> [Exercise] In the data below, find each line containing the string "this" and return it.

> [Task data]
....

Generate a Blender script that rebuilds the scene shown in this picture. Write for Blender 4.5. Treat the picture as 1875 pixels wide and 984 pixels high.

....

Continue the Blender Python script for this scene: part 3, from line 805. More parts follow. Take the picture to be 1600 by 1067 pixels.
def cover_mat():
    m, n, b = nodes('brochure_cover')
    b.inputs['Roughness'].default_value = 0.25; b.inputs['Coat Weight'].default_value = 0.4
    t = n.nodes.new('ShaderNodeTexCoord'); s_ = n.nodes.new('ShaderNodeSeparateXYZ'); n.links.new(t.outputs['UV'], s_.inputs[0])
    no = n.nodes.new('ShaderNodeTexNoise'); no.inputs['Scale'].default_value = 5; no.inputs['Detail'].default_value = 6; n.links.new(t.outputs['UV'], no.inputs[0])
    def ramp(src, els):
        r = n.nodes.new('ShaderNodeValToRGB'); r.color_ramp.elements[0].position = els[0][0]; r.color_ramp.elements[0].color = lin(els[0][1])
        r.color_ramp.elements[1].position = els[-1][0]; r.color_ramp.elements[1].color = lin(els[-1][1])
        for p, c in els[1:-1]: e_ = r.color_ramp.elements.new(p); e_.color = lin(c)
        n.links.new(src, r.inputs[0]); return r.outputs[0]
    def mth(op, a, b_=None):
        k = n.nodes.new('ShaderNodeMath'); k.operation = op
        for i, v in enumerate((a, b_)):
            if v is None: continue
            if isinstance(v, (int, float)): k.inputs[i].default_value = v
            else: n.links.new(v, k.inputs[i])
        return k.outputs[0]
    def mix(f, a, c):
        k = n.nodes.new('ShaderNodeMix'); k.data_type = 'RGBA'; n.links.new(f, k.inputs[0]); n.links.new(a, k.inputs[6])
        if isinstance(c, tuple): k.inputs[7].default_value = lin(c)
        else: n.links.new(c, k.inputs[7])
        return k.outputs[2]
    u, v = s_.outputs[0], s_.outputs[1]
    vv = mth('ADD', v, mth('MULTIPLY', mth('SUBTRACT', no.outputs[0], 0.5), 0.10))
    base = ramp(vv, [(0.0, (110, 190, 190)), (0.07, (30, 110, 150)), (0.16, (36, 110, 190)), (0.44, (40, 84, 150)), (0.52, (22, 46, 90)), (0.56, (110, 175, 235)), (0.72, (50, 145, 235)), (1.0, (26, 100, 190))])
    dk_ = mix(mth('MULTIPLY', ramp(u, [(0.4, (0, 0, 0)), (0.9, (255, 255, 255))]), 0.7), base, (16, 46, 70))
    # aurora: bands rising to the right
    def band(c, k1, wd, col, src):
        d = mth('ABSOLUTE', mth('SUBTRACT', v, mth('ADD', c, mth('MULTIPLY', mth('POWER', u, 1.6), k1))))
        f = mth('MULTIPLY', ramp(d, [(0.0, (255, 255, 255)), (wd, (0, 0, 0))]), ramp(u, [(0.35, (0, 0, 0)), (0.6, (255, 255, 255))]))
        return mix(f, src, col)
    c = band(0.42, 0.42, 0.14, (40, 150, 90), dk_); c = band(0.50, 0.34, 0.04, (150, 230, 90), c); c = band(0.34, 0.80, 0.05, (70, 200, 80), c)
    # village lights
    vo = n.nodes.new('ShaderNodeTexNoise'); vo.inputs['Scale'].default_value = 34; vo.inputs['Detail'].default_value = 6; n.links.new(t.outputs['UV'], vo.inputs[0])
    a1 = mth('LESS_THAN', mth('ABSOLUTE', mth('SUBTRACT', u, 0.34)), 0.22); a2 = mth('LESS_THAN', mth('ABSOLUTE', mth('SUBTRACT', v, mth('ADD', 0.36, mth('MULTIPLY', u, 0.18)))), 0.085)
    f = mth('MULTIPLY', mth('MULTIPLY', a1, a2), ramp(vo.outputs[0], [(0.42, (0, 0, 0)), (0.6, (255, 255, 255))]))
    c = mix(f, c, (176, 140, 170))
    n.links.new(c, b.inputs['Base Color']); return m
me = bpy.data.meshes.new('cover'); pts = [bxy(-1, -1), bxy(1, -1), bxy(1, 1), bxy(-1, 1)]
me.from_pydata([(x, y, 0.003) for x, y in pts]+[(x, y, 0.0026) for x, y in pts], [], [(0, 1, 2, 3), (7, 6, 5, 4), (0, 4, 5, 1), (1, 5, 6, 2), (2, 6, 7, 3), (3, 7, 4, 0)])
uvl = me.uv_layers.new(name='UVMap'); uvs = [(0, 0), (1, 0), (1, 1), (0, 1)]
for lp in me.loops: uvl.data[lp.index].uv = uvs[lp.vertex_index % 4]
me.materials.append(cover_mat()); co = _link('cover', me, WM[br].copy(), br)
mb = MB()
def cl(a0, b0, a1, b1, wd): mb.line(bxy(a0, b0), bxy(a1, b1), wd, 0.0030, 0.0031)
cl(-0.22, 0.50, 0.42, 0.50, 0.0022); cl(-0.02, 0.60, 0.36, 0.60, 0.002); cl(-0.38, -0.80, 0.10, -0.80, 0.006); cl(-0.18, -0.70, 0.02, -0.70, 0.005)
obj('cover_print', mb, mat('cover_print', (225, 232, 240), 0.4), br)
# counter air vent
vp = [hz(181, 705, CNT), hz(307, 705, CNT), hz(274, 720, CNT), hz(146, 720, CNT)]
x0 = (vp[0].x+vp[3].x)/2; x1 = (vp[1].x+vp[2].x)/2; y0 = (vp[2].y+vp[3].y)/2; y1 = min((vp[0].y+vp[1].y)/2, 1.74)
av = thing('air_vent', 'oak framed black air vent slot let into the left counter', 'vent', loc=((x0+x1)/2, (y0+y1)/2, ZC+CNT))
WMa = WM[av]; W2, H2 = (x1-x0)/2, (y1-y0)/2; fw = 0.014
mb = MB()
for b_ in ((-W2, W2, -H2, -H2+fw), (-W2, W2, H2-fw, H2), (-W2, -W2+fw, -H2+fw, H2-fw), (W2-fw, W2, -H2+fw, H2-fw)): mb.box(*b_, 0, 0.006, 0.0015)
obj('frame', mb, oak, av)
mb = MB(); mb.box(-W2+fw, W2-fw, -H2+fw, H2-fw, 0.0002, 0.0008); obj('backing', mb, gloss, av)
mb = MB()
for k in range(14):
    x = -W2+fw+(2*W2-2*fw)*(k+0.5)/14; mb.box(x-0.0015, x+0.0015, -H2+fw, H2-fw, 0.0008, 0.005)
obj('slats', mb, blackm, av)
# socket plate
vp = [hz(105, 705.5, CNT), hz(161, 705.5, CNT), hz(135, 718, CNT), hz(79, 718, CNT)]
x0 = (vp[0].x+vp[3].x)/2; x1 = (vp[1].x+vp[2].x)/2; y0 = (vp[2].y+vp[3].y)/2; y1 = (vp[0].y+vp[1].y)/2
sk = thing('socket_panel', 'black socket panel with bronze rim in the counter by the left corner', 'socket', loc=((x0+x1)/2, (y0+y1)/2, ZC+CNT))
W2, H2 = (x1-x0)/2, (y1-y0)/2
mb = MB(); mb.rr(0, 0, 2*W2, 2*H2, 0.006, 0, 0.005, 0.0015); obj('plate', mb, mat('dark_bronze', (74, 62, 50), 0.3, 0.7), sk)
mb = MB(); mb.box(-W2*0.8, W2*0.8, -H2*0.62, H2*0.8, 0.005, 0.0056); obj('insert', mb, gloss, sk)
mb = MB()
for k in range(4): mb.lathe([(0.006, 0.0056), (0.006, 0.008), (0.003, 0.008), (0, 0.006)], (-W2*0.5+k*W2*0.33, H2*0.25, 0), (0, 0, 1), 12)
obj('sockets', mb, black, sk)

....

> [Written solution]
Generate a Blender script that rebuilds the scene shown in this picture. Write for Blender 4.5. Treat the picture as 1875 pixels wide and 984 pixels high.
Continue the Blender Python script for this scene: part 3, from line 805. More parts follow. Take the picture to be 1600 by 1067 pixels.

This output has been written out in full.